第43話 無題 2022.5.26

 最近はだいぶ暑くなった。僕は、暑いのと寒いのとどちらが好きかと聞かれたら、寒いほうだと答えるだろう。理由は至って単純で、寒いのは服を着たらどうにでもなるけれど、暑いのはもうどうしようもないからだ。空調を効かせるくらいしか対策がない。僕の教室の空調の効きが悪いという愚痴のひとつも言っておこう。校舎は去年に新しくなったのに、エアコンの効きが悪くなったというのは少し不思議だ。


 暑いのと寒いので、寒いほうが好きと答えたくらいなのだから、僕はけっこう冬は好きだ。中間の季節が一番ちょうどいいのだけれど。今はもう、中間の季節は過ぎてしまった。どちらかというと夏に近い。古典の世界だと、夏ももう終わりに近づいている。今、僕は5月を生きている。それで、冬とか秋の空気はどんなだったかなと考えてみるけれども、正確に思い出すことはできない。やっぱり、あの風が吹いていないと。中学校に寒い思いをして自転車で毎日通っていたのを思い出す。冬に部活の大会があるとき、午前6時くらいに学校集合で、本当に布団から出たくない思いをしていたのを思い出す。部活が終わって、午後6時くらいで、外は本当に暗くて、ただ踏切が上がるのを待っていたのを思い出す。


 過ぎたときはもう戻って来ないんだ、というのをふと思い出す。そうなるとけっこう長いこと考えてしまう。今が特段悪いとはいいたくないけれども、中学校は本当に楽しかった。前、少し悲しくなったのは小学校からの友達に名前で呼ばれたときに違和感を持ってしまったことだ。ここでは誰も、僕のことを名前では読んでくれない。名字だと、記号のように感じてしまうこともある。そんなことはなくて、代々受け継いできた本当に大切なものということは知っているけれど。誰も、友達とかのことを名前で呼ばないから僕もそうなってしまう。中学校のころなんて、3回くらい話したらもう名前で呼んでいたのに。


 中学校のころに限らず、幼いときというのは本当に環境が頻繁に変わった。すぐに、ころころ変わる。そして、みんなそれを求めている。「変化」を求めている。ただ、高校に入ってから「固定化」を好んでいる人が多いんじゃないかと勝手に考えている。どっちがいいとかいう話ではもちろんないのだけれど。

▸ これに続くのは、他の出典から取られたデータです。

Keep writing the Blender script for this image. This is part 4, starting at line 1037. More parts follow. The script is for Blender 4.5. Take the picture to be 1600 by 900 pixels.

 かといって、別に僕が変化が好きかといわれたら別にそうじゃない。それが怖いというのは何回も書いていることだ。「固定」が待っているのは腐敗のみだ。「変化」は向上か、さらなる腐敗かふたつにひとつ。このままで生きていけるなら、なにもせずにそのまま生きていきたい。たぶん、それはできる。変わらずに生きていくことはできる。多少不便だし、自分に納得がいっていなかったとしても。